## WRITTEN TASK
Scan the material for the word "scene", and copy each line where it shows up.

^^^^

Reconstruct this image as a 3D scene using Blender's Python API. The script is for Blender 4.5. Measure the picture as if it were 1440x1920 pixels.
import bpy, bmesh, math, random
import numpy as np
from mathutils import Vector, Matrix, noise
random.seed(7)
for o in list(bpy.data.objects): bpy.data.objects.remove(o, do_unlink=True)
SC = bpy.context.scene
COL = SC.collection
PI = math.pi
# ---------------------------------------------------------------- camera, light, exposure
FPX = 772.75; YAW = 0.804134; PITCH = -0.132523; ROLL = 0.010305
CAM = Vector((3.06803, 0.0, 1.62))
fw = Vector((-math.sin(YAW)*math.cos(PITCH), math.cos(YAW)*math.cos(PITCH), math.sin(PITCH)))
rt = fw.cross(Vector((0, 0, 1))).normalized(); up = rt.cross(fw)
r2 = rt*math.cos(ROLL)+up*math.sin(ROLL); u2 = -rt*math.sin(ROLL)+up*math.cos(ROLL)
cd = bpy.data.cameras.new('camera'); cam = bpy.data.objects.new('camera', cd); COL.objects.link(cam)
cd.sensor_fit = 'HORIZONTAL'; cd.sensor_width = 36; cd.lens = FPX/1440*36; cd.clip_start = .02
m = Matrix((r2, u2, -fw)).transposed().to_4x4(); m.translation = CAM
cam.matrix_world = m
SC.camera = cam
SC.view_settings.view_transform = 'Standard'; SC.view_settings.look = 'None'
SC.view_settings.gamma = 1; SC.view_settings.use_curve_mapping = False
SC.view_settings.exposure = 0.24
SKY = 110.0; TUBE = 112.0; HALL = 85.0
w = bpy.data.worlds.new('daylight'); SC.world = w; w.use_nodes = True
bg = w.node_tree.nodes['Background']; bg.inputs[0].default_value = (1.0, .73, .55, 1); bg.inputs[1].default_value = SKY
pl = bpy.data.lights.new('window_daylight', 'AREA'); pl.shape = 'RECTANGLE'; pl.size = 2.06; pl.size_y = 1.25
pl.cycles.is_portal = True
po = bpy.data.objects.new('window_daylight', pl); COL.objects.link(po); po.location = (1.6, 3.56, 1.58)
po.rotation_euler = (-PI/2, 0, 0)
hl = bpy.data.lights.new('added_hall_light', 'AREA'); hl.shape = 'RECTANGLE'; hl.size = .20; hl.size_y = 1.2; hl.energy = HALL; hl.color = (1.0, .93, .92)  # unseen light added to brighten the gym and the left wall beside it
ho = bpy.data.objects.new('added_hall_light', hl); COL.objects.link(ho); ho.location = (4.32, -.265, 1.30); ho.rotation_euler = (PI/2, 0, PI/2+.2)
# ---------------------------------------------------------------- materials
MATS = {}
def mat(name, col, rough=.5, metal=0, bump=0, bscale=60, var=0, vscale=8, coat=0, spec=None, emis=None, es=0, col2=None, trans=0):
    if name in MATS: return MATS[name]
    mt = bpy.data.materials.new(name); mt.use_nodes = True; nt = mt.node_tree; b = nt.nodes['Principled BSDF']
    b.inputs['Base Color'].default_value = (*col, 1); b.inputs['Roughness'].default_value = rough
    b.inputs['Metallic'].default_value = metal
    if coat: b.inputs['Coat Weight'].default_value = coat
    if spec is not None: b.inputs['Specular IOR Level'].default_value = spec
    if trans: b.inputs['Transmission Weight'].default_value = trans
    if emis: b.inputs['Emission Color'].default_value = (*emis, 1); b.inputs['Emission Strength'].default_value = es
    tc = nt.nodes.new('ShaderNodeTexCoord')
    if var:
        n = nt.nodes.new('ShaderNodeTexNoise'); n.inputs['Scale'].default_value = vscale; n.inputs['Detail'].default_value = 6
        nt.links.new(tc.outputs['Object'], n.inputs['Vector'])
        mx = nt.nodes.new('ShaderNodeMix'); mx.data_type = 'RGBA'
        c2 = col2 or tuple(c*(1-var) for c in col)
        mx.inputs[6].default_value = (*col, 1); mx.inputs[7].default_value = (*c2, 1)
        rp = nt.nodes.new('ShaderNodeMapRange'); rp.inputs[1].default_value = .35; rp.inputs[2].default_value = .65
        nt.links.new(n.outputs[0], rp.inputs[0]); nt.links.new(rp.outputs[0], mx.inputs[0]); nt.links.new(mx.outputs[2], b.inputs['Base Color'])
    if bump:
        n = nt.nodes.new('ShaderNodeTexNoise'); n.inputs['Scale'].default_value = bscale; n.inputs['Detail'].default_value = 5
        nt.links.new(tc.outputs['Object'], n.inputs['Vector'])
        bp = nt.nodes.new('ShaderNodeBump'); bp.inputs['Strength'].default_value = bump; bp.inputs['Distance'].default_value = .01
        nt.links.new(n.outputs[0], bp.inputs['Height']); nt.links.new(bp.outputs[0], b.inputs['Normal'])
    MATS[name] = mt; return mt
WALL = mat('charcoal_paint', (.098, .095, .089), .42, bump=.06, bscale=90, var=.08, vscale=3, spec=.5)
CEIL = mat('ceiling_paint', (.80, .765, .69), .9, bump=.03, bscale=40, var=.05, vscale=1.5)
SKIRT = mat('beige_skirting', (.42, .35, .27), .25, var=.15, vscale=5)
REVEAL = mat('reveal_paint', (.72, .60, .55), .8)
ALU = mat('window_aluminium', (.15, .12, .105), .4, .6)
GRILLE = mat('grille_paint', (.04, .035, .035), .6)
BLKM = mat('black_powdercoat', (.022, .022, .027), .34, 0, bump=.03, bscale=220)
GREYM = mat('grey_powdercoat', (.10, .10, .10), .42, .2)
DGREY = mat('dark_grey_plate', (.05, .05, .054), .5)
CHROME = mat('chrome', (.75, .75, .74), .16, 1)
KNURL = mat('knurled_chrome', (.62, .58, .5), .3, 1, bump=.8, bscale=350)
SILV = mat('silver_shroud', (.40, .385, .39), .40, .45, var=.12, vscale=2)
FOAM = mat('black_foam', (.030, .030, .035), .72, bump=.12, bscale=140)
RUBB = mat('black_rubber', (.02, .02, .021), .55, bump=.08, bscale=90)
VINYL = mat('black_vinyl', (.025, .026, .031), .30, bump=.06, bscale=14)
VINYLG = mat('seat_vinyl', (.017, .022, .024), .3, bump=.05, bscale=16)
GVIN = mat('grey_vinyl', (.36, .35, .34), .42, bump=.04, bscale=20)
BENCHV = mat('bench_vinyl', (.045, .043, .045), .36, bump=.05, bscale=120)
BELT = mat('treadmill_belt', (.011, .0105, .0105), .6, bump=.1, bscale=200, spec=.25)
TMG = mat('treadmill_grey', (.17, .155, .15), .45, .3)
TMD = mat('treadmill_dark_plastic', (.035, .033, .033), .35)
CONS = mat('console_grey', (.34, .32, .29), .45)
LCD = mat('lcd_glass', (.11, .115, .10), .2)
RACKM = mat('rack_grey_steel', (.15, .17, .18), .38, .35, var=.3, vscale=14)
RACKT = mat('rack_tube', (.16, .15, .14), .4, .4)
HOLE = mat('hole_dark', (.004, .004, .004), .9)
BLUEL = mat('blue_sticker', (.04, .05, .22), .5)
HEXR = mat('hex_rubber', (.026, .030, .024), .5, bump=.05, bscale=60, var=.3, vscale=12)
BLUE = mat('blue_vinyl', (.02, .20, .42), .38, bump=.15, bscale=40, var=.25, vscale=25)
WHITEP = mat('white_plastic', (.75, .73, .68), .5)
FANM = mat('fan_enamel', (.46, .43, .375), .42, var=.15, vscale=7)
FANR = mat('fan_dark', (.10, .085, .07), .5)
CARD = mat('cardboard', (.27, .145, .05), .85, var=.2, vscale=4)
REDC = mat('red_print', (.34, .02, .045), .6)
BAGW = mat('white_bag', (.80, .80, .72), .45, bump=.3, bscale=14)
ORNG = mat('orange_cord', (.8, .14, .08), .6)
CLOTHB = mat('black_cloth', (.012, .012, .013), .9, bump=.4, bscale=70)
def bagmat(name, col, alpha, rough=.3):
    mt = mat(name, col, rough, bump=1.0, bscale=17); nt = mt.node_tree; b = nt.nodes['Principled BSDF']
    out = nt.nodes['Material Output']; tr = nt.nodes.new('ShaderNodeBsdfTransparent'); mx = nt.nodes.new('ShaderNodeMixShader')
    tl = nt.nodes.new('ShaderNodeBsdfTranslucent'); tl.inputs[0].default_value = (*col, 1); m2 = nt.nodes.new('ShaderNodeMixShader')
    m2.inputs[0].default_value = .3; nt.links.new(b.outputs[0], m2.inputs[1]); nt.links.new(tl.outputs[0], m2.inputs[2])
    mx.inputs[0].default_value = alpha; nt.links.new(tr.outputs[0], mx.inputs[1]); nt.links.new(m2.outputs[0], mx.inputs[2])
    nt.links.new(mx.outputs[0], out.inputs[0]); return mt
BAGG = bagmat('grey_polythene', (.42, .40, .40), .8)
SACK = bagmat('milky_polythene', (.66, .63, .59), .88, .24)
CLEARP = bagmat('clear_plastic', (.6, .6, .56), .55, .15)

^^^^

## CORRECT OUTPUT
Reconstruct this image as a 3D scene using Blender's Python API. The script is for Blender 4.5. Measure the picture as if it were 1440x1920 pixels.
SC = bpy.context.scene